**Provided entries**
START

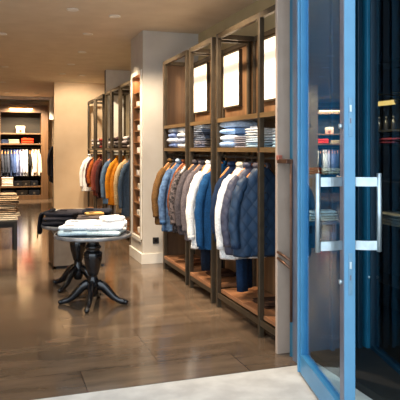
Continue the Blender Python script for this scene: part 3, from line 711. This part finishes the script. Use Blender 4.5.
# side rack with dark coats beyond the beige wall
sr = thing('coat_rail', 'tall dark coat rail behind the beige wall beside the back cabinet', 'coat rail', (1.98, 18.6, 0))
for x in (-.25, .22):
    for y in (-.75, .72): MB().box(x, x+.03, y, y+.03, 0, 2.5).build('post', M_dark, sr)
MB().box(-.25, .25, -.75, .75, 2.3, 2.5).build('top_board', M_dark, sr)
MB().tube([(-.12,-.73,1.9),(-.12,.73,1.9)], .012, 10).build('rail', M_rail, sr, smooth=True)
for i, (y, c, cn) in enumerate(((19.1,(28,30,40),'blue black'), (18.75,(64,66,74),'mid grey'), (18.4,(22,22,26),'black'), (18.05,(44,48,62),'dark slate'))):
    garment('hanging_coat', '%s coat hanging on the coat rail beyond the beige wall' % cn, 'coat', (1.86, y, 1.9), 0, F(c), L=1.25, hw=.24, group='coats beyond the beige wall', seed=170+i, n=18)
    hanger('wooden hanger holding the %s coat beyond the beige wall' % cn, (1.86, y, 1.9), 0)

# ------------------------------------------------------------------ dim display behind the side pane
vc = thing('display_shelf', 'dark display shelf with brass picture light behind the right side pane', 'display shelf', (3.74, 4.3, .05))
MB().box(.0, .04, -.85, 1.0, 0, 2.45).build('back_panel', M_cabin, vc)
for y in (-.85, .97): MB().box(-.32, .0, y, y+.03, 0, 2.45).build('side_panel', M_cabin, vc)
for z in (.35, .90, 1.30, 1.64, 1.78, 2.42): MB().box(-.32, .0, -.82, .97, z-.02, z).build('shelf', M_cabin, vc)
pl = MB().tube([(-.42,.09,2.02),(-.42,.43,2.02)], .026, 12).build('picture_light', M_gold, vc, smooth=True)
MB().box(-.446, -.43, .10, .42, 1.99, 2.03).build('lamp_tube', M_vlamp, pl)
for y in (.16,.36): MB().tube([(-.42,y,2.02),(-.42,y,2.10),(-.01,y,2.10)], .006, 8).build('lamp_arm', M_gold, pl)
l = bpy.data.lights.new('vitrine_lamp', 'AREA'); l.energy = 1.6; l.shape = 'RECTANGLE'; l.size = .03; l.size_y = .34; l.color = (1,.76,.42)
lo = bpy.data.objects.new('vitrine_lamp', l); COL.objects.link(lo); lo.location = (3.27, 4.56, 2.03); lo.rotation_euler = (0, math.radians(-15), 0)
for i, (y, pn) in enumerate(((4.86,'left'), (4.75,'middle'), (4.64,'right'))):
    bt = thing('bottle', 'small dark bottle, %s of three under the brass light behind the side pane' % pn, 'bottle', (3.47, y, 1.8305), 0, 'bottles behind the side pane')
    MB().lathe([(.001,0),(.020,0),(.022,.008),(.022,.075),(.010,.095),(.009,.112),(.001,.112)], 18).build('body', noisy('bottle_dark', (44,40,38), (56,50,46), 9, .2), bt, smooth=True)
    MB().lathe([(.001,.110),(.011,.110),(.011,.125),(.001,.125)], 14).build('cap', M_rail, bt)
folded('folded_sweater', 'rose red folded sweater on the dim shelf behind the side pane', 'folded sweater', (3.50, 4.62, 1.691), PI/2, F((120,38,54)), .24, .24, .06, 2, None, 181)
jean('beige folded jeans on the dim shelf behind the side pane, lower one', (3.52, 4.70, .951), PI/2, (214,190,160), .46, .26, .055, 2, 182, 'jeans behind the side pane')
jean('cream folded jeans on the dim shelf behind the side pane, upper one', (3.52, 4.66, 1.007), PI/2-.1, (232,214,190), .38, .26, .055, 2, 183, 'jeans behind the side pane')
# teal wall ledges behind the glass door leaf
wl3 = thing('wall_ledge', 'dark teal wall ledge with pale jeans behind the glass door', 'wall ledge', (2.51, 4.19, 1.10), 0, 'wall ledges behind the glass door')
MB().box(-.28, .0, -.20, .0, -.025, 0).build('board', M_teal, wl3, .003)
for x in (-.25, -.05): MB().box(x, x+.02, -.16, .0, -.09, -.025).build('bracket', M_tealdeep, wl3)
wl4 = thing('wall_ledge', 'dark teal upper wall ledge with red sweater behind the glass door', 'wall ledge', (2.51, 4.19, 1.455), 0, 'wall ledges behind the glass door')
MB().box(-.28, .0, -.20, .0, -.025, 0).build('board', M_teal, wl4, .003)
for x in (-.25, -.05): MB().box(x, x+.02, -.16, .0, -.09, -.025).build('bracket', M_tealdeep, wl4)
jean('cream jeans lying lower on the ledge behind the glass door', (2.37, 4.09, 1.101), .0, (226,214,194), .26, .18, .038, 2, 191, 'jeans on the wall ledge')
jean('white jeans lying on top on the ledge behind the glass door', (2.37, 4.09, 1.140), -.03, (238,234,226), .25, .18, .038, 2, 192, 'jeans on the wall ledge')
folded('folded_sweater', 'orange red sweater folded on the upper ledge behind the glass door', 'folded sweater', (2.30, 4.09, 1.456), 0, F((226,74,40)), .13, .17, .05, 2, None, 193)
folded('folded_sweater', 'beige sweater folded beside the orange red one behind the glass door', 'folded sweater', (2.44, 4.09, 1.456), .0, F((216,190,150)), .15, .17, .045, 2, None, 194)

# ------------------------------------------------------------------ ceiling lamps
def downlight(x, y, label, aim, power, size=math.radians(75), col=(1,.80,.56), blend=.6):
    g = thing('ceiling_spotlight', label, 'ceiling light', (x, y, H), 0, 'recessed ceiling spotlights')
    MB().lathe([(.055,-.001),(.075,-.001),(.075,-.012),(.060,-.016),(.050,-.010)], 24).build('trim_ring', M_white, g, smooth=True)
    MB().lathe([(.001,-.004),(.05,-.004),(.05,-.001),(.001,-.001)], 20).build('lens', M_lamp, g)
    l = bpy.data.lights.new('spot', 'SPOT'); l.energy = power; l.spot_size = size; l.spot_blend = blend; l.shadow_soft_size = .06; l.color = col
    lo = bpy.data.objects.new('spot_lamp', l); COL.objects.link(lo); lo.location = (x, y, H-.05)
    d = Vector(aim)-lo.location; lo.rotation_euler = d.to_track_quat('-Z', 'Y').to_euler()
LW = (1,.72,.42)
P = 150
places = []
for i, y in enumerate((5.2, 6.4, 7.6)):
    downlight(1.45, y, 'recessed ceiling spotlight lighting the near racks, number %s from the street' % ('one','two','three')[i], (2.4, y+.1, 1.4), P*.8, math.radians(95), (1,.80,.58))
for i, y in enumerate((10.6, 12.2, 13.8)):
    downlight(1.45, y, 'recessed ceiling spotlight lighting the far racks, number %s past the pier' % ('one','two','three')[i], (2.4, y+.1, 1.4), P*.9, math.radians(95))
downlight(1.9, 13.9, 'recessed ceiling spotlight washing the beige wall', (2.0, 15.6, 1.7), P*.62, math.radians(100), (1,.86,.68))
downlight(1.3, 8.9, 'recessed ceiling spotlight lighting the lit niche', (2.15, 8.85, 1.3), P*.45, math.radians(75))
downlight(.9, 7.4, 'recessed ceiling spotlight above the pedestal tables', (1.05, 7.2, .7), P*.9, math.radians(70), (1,.86,.70))
downlight(.1, 9.3, 'recessed ceiling spotlight above the low table', (0, 10.5, .7), P*2.2, math.radians(70))
downlight(.35, 18.9, 'recessed ceiling spotlight left of centre before the back cabinet', (.6, 20.4, 1.2), P*2.5, math.radians(85))
downlight(1.2, 18.9, 'recessed ceiling spotlight right of centre before the back cabinet', (1.1, 20.4, 1.2), P*2.5, math.radians(85))
for i, y in enumerate((13.0, 16.0)):
    downlight(.2, y, 'recessed ceiling spotlight over the aisle, %s one' % ('nearer','farther')[i], (.2, y, 0), P*.9, math.radians(110))
downlight(.2, 5.9, 'recessed ceiling spotlight over the aisle close to the entrance', (.2, 5.9, 0), P*.5, math.radians(110))
# picture light lamp
l = bpy.data.lights.new('picture_lamp', 'AREA'); l.energy = 9; l.shape = 'RECTANGLE'; l.size = .7; l.size_y = .03; l.color = LW
lo = bpy.data.objects.new('picture_lamp', l); COL.objects.link(lo); lo.location = (.81, 20.19, 2.93); lo.rotation_euler = (math.radians(35), 0, 0)
# niche light
l = bpy.data.lights.new('niche_lamp', 'AREA'); l.energy = 1.6; l.shape = 'RECTANGLE'; l.size = .1; l.size_y = .45; l.color = LW
lo = bpy.data.objects.new('niche_lamp', l); COL.objects.link(lo); lo.location = (2.07, 8.8, 2.70)

# ------------------------------------------------------------------ daylight
wd = bpy.data.worlds.new('sky'); S.world = wd; wd.use_nodes = True
bg = wd.node_tree.nodes['Background']; bg.inputs['Color'].default_value = (.80,.90,1,1); bg.inputs['Strength'].default_value = 1.0

# ------------------------------------------------------------------ camera
cd = bpy.data.cameras.new('camera'); cd.sensor_width = 36; cd.lens = 54; cd.shift_y = -51/400; cd.clip_start = .05
co = bpy.data.objects.new('camera', cd); COL.objects.link(co); co.location = (0,0,1.65); co.rotation_euler = (PI/2, 0, -math.radians(18.9))
S.camera = co
S.view_settings.view_transform = 'Standard'; S.view_settings.look = 'None'; S.view_settings.gamma = 1; S.view_settings.use_curve_mapping = False
S.view_settings.exposure = 1.35
S.cycles.use_denoising = True
S.cycles.max_bounces = 8; S.cycles.sample_clamp_indirect = 6
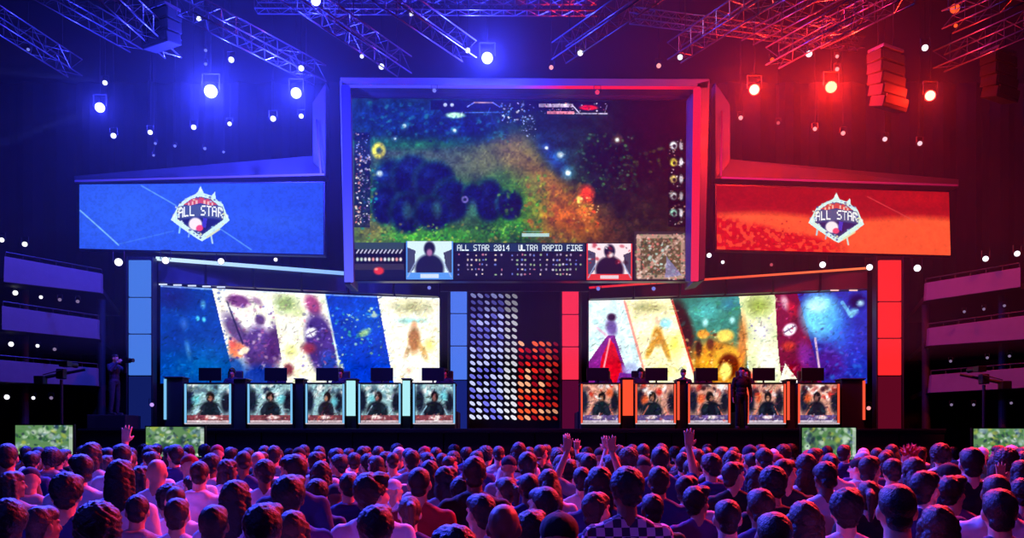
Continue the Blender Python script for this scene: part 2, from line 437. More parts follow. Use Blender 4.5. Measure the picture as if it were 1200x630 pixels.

END

**Instructions to follow**
Your task is to reproduce exactly the lines from the start of the data above through the line containing "hanger('wooden hanger holding", leaving every picture out.

**The response**
Continue the Blender Python script for this scene: part 3, from line 711. This part finishes the script. Use Blender 4.5.
# side rack with dark coats beyond the beige wall
sr = thing('coat_rail', 'tall dark coat rail behind the beige wall beside the back cabinet', 'coat rail', (1.98, 18.6, 0))
for x in (-.25, .22):
    for y in (-.75, .72): MB().box(x, x+.03, y, y+.03, 0, 2.5).build('post', M_dark, sr)
MB().box(-.25, .25, -.75, .75, 2.3, 2.5).build('top_board', M_dark, sr)
MB().tube([(-.12,-.73,1.9),(-.12,.73,1.9)], .012, 10).build('rail', M_rail, sr, smooth=True)
for i, (y, c, cn) in enumerate(((19.1,(28,30,40),'blue black'), (18.75,(64,66,74),'mid grey'), (18.4,(22,22,26),'black'), (18.05,(44,48,62),'dark slate'))):
    garment('hanging_coat', '%s coat hanging on the coat rail beyond the beige wall' % cn, 'coat', (1.86, y, 1.9), 0, F(c), L=1.25, hw=.24, group='coats beyond the beige wall', seed=170+i, n=18)
    hanger('wooden hanger holding the %s coat beyond the beige wall' % cn, (1.86, y, 1.9), 0)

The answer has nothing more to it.